Friendship and masculinity are uneasy roommates in Teddy Wayne’s Apartment

Friendship and masculinity are uneasy roommates in Teddy Wayne’s Apartment
Graphic: Allison Corr

There’s perhaps no living writer better at chronicling the most crucial emotional flash points of the young modern male than Teddy Wayne. The Love Song Of Jonny Valentine, his 2013 novel about a child pop star in the mold of Justin Bieber, took an empathetic look at the erosion of an in-demand pre-teen’s trust, while his terrifying 2016 tale Loner tracked a burgeoning incel’s embrace of the dark side. Wayne’s knack for unpacking the fragility of masculinity continues to shine in his latest book, the slim, binge-worthy Apartment, especially when it’s bundled up in themes of artistic worth and privilege.

Apartment follows an unnamed, upper-class narrator attending Columbia’s MFA in creative writing program while shacking up free of charge in a rent-stabilized Stuy Town apartment belonging to his great-aunt, who’s out of his hair and living with a beau in New Jersey. He’s well-aware of his privilege and quietly ashamed by it, which is partly why he invites fellow student Billy to stay in his guest room for free. Billy initially resonates as the kind of character only a rich kid would write—a handsome, rugged Midwesterner unaware of his preternatural talent for writing about the hardships of small-town folk—but it isn’t long before this fetishization of the lower middle-class is revealed to be intentional. Our narrator sees himself as both above Billy in terms of class and status, and below him in terms of talent, and that fixation translates first into friendship before curdling into a co-dependence, one informed by school, city life, and an awkward living situation.

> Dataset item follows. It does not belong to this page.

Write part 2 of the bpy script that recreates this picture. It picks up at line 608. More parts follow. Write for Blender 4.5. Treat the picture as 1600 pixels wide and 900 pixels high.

Apartment is foremost an exploration of male intimacy as told by a less sinister brand of loner than the one Wayne tracked in his previous novel. The narrator is not self-loathing or radioactive, but rather an unremarkable “interloper” who resides “on the borders of several crowds, never fully inhabiting them, voluntary or not.” Social interactions are a “performance,” a “canny mimicry of how I had seen others interact.” Billy, meanwhile, is the magnetic personality who brings out the best in everyone; a casual conversation for him is a revelation for the narrator. It’s easy to become possessive of a friend like that, especially once they begin flourishing outside the confines of your relationship.

Wayne uses the evolution of this friendship to explore a number of topics, from political tensions and family dynamics to artistic anxiety and the limits of privilege. What separates good artists from great ones? Are your convictions learned or ingrained? Can we become close to someone who challenges our established reality without growing to resent them? It’s a lot for a book that runs under 200 pages, and, unsurprisingly, not everything is unpacked as satisfyingly as it could be. The clash between the narrator’s casual progressivism and Billy’s center-leaning values, for example, feels glanced over, yet another rash of self-doubt for the narrator to itch. And though Wayne writes insightfully about the logic and workings of MFA programs and the existential question of what makes art meaningful, the book can’t help but feel as if it were written for other writers. That said, the narrator ruminating on the “egotistical delusion” that the artist’s “pain had more beauty, more holiness than the average person’s” will no doubt cut deep for many.

Apartment, like Wayne’s previous books, benefits from its immersive point of view. Wayne has a talent for burying us so deep in the psyches of his damaged characters that we only begin to see the true nature of their despair once it begins manifesting physically. The same goes for Apartment, which culminates in an act that would be inexplicable if we weren’t so immersed in the narrator’s justifications for it. It can feel claustrophobic, but it’s also indicative of the deep well of empathy Wayne has for his difficult, emotionally volatile characters. Longing, be it for a lover or a friend, can be as ugly as it can be beautiful, but it’s nothing if not human.